Underground veterans Jaill (made up of lead vocalist Vincent Kircher, along with unexplained players Austin Dutmer, Andrew Harris, and Ryan Adams) make a strange connect between shared hometown Milwaukee’s alternative daddies Violent Femmes (think fast songs on the first, frat-loved album), and wordy garage art-rock bands like The Shins. The latter is the major discernible influence on the second and third tracks here, “Everyone’s Hip” and “On The Beat” (the second sounding much like something from Chutes Too Narrow).
Strangely assertive-riffed first song, “The Stroller”, deludes the listener into assuming things might get almost kind of metal on That’s How We Burn, the axe-grinding seeming a little too broadly melodramatic in an opener for a band more at home with crunchy compositions guys like Scott McCaughey (Minus 5, Young Fresh Fellows) create.

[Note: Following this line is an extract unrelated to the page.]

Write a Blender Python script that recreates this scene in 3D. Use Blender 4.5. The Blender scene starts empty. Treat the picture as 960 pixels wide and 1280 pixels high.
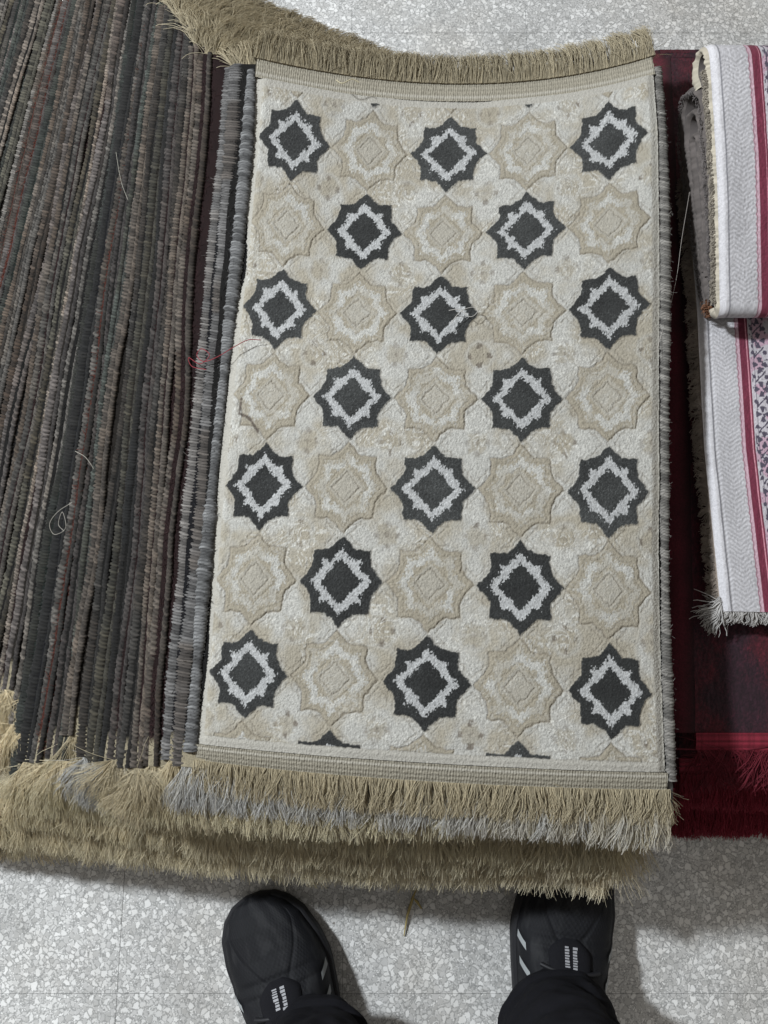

Sort of how like the smoking girl with the shark hat on the beach on the cover might mix someone up into thinking this is the next batch of Girls, Dum Dum and/or Vivian. Instead, as the lyrics almost too-quickly unroll stories of “shooting up in bed,” “she said you’re a dog and it is your stick that has got me riled,” “cheering you up is a wicked task” and their “take and leave it lifestyle(s)” reveal Kircher and his fellow musicians as perhaps the insouciant control freaks and co-dependents haunting those gals’ guts or glory fables.
Besides the full-throttle of “The Stroller” (which does have an awesome paradox in its cognitive behavior advise of a chorus, “when you panic, do you count to ten / when you’re surrounded, do you hold your breath”; one is bad, the other not), only the sort-of ballad “Summer Mess” is musically all speedy-hooked garage-beat punk pop.
I keep hitting repeat on songs, wanting to dive back into these terse, sometimes vicious (to self and others) words and worlds, picturing the basement lives spilling over into dark parties undone and new scenes becoming just another “house of sin.” It’s to Jaill’s storytelling skills these skinned knee tales are so inviting, but I think a lot of that has to do with both the amounts of verse being thrown out keeping you attentive, along with the quality of never letting a riff go on too long in any direction before being ganged up with a vocal crescendo or a six string mash up.
I will admit I don’t have many people I could recommend this album to easily; it’s not an easy full length to peg. It’s not a category or genre; it’s a cranky, well-made chunk of struggle and bliss. I wouldn’t hesitate to see them live and I can’t stop playing it, and I’ll just leave it at that.